Curb on Justice job competitions draws veto threat
Legislation that would protect hundreds of Justice Department employees from possible outsourcing earned a veto threat from the White House this week.
Legislation that would protect hundreds of Justice Department employees from possible outsourcing earned a veto threat from the White House this week.
The Bush administration threatened to veto the Senate version of the fiscal 2004 Commerce-Justice-State appropriations bill over a provision that would prevent public-private job competitions at the Office of Justice Programs (OJP), a small operation that distributes billions of dollars in grants to state and local governments.
"The administration seeks to improve the performance of governmental activities based on the commonsense principle of competition," administration officials wrote in an Office of Management and Budget policy statement. "Now is the wrong time to short-circuit implementation of this principle, especially since numerous agencies are starting to make real progress."

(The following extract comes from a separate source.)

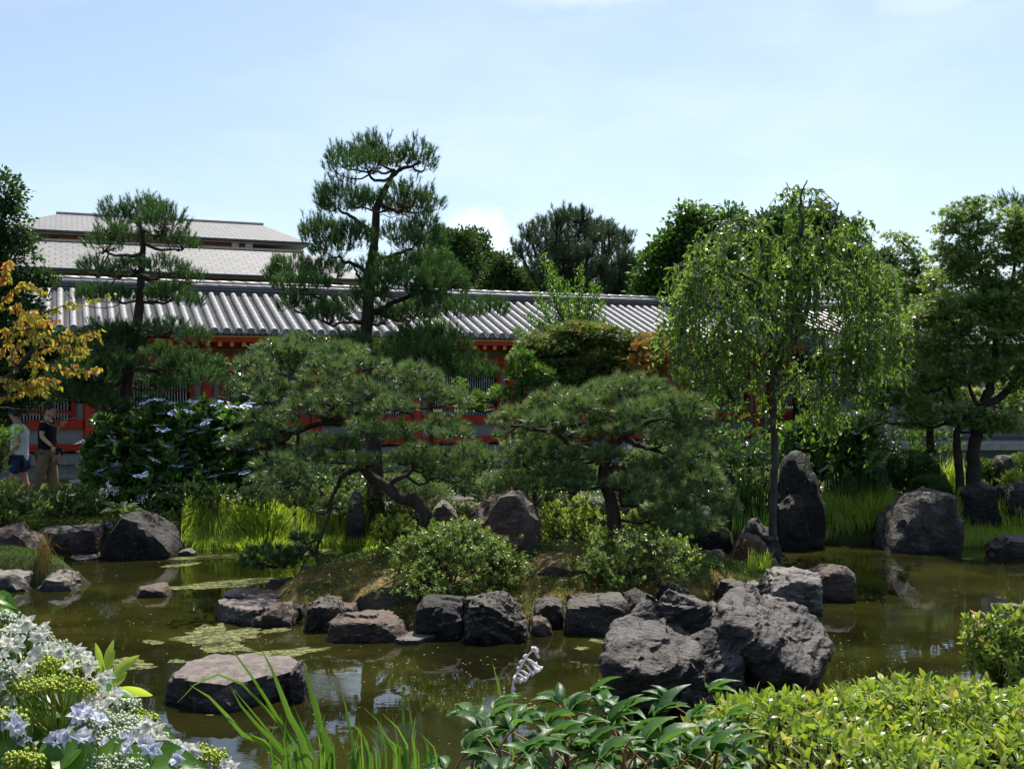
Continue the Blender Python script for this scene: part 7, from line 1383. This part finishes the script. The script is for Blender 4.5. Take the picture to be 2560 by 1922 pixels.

All OJP employees who monitor grants and programs and handle statistics would be off-limits for competition under the provision. These workers make up the vast majority of employees in the 700-person office.
Stu Smith, president of American Federation of State, County and Municipal Employees Local 2830 at OJP, blasted the Bush administration for the veto threat. "Imagine, holding up an appropriations measure with so many important provisions just to stick it to some employees who are serving their country in the fight against street crime and domestic terrorism," he said.
The Senate was unable to vote on the Commerce-Justice-State bill Monday or Tuesday, so the bill will be added to a fiscal 2004 omnibus appropriations measure that is in the works. The Senate Appropriations Committee approved the $38.4 billion bill, including the OJP measure, on Sept. 4.
The Justice office has not yet announced any public-private competitions. "There really is nothing new of substance to report on the process itself at this point; we are just about where we were at this time last month," Deborah Daniels, the assistant attorney general in charge of OJP, told employees in a Nov. 7 e-mail obtained by Government Executive.
The Justice Department considers 3,400 of its 132,100 employees, or 3 percent of all workers, to be eligible for competition, according to a September report from the Office of Management and Budget.
OJP did not respond to a request for comment on its competitive sourcing program.